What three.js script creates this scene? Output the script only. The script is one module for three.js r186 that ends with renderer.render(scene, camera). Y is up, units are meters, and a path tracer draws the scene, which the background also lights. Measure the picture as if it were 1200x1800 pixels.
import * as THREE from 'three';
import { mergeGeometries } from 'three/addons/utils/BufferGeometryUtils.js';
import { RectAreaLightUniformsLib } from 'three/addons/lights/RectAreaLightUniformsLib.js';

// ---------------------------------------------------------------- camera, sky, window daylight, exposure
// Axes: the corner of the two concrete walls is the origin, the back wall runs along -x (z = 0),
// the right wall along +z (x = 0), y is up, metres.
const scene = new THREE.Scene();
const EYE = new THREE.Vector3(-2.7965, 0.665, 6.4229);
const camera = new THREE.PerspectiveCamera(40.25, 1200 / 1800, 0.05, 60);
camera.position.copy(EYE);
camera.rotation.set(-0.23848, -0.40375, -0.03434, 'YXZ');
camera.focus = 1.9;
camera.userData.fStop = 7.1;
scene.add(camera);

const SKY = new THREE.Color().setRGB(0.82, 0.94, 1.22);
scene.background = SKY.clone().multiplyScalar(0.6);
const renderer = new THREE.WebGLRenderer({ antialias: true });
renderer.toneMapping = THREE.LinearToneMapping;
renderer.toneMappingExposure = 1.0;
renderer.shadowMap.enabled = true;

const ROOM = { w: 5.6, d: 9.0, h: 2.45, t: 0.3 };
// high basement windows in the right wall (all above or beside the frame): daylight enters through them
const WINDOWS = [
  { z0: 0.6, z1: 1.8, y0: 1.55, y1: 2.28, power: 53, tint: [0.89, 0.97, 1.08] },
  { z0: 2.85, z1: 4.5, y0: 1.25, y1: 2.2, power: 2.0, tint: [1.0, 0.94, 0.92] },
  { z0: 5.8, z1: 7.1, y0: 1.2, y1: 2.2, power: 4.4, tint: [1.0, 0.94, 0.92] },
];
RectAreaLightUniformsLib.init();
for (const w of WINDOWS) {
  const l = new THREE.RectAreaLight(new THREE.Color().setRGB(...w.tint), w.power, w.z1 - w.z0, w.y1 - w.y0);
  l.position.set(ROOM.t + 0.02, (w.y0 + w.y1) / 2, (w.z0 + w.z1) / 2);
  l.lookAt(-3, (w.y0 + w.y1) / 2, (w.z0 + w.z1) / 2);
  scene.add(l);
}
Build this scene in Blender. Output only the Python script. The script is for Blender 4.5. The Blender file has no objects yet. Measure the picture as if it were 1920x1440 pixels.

## What you are asked to do
Each line above must be printed exactly as it appears.

## Output for this task
What three.js script creates this scene? Output the script only. The script is one module for three.js r186 that ends with renderer.render(scene, camera). Y is up, units are meters, and a path tracer draws the scene, which the background also lights. Measure the picture as if it were 1200x1800 pixels.
import * as THREE from 'three';
import { mergeGeometries } from 'three/addons/utils/BufferGeometryUtils.js';
import { RectAreaLightUniformsLib } from 'three/addons/lights/RectAreaLightUniformsLib.js';

// ---------------------------------------------------------------- camera, sky, window daylight, exposure
// Axes: the corner of the two concrete walls is the origin, the back wall runs along -x (z = 0),
// the right wall along +z (x = 0), y is up, metres.
const scene = new THREE.Scene();
const EYE = new THREE.Vector3(-2.7965, 0.665, 6.4229);
const camera = new THREE.PerspectiveCamera(40.25, 1200 / 1800, 0.05, 60);
camera.position.copy(EYE);
camera.rotation.set(-0.23848, -0.40375, -0.03434, 'YXZ');
camera.focus = 1.9;
camera.userData.fStop = 7.1;
scene.add(camera);

const SKY = new THREE.Color().setRGB(0.82, 0.94, 1.22);
scene.background = SKY.clone().multiplyScalar(0.6);
const renderer = new THREE.WebGLRenderer({ antialias: true });
renderer.toneMapping = THREE.LinearToneMapping;
renderer.toneMappingExposure = 1.0;
renderer.shadowMap.enabled = true;

const ROOM = { w: 5.6, d: 9.0, h: 2.45, t: 0.3 };
// high basement windows in the right wall (all above or beside the frame): daylight enters through them
const WINDOWS = [
  { z0: 0.6, z1: 1.8, y0: 1.55, y1: 2.28, power: 53, tint: [0.89, 0.97, 1.08] },
  { z0: 2.85, z1: 4.5, y0: 1.25, y1: 2.2, power: 2.0, tint: [1.0, 0.94, 0.92] },
  { z0: 5.8, z1: 7.1, y0: 1.2, y1: 2.2, power: 4.4, tint: [1.0, 0.94, 0.92] },
];
RectAreaLightUniformsLib.init();
for (const w of WINDOWS) {
  const l = new THREE.RectAreaLight(new THREE.Color().setRGB(...w.tint), w.power, w.z1 - w.z0, w.y1 - w.y0);
  l.position.set(ROOM.t + 0.02, (w.y0 + w.y1) / 2, (w.z0 + w.z1) / 2);
  l.lookAt(-3, (w.y0 + w.y1) / 2, (w.z0 + w.z1) / 2);
  scene.add(l);
}
Build this scene in Blender. Output only the Python script. The script is for Blender 4.5. The Blender file has no objects yet. Measure the picture as if it were 1920x1440 pixels.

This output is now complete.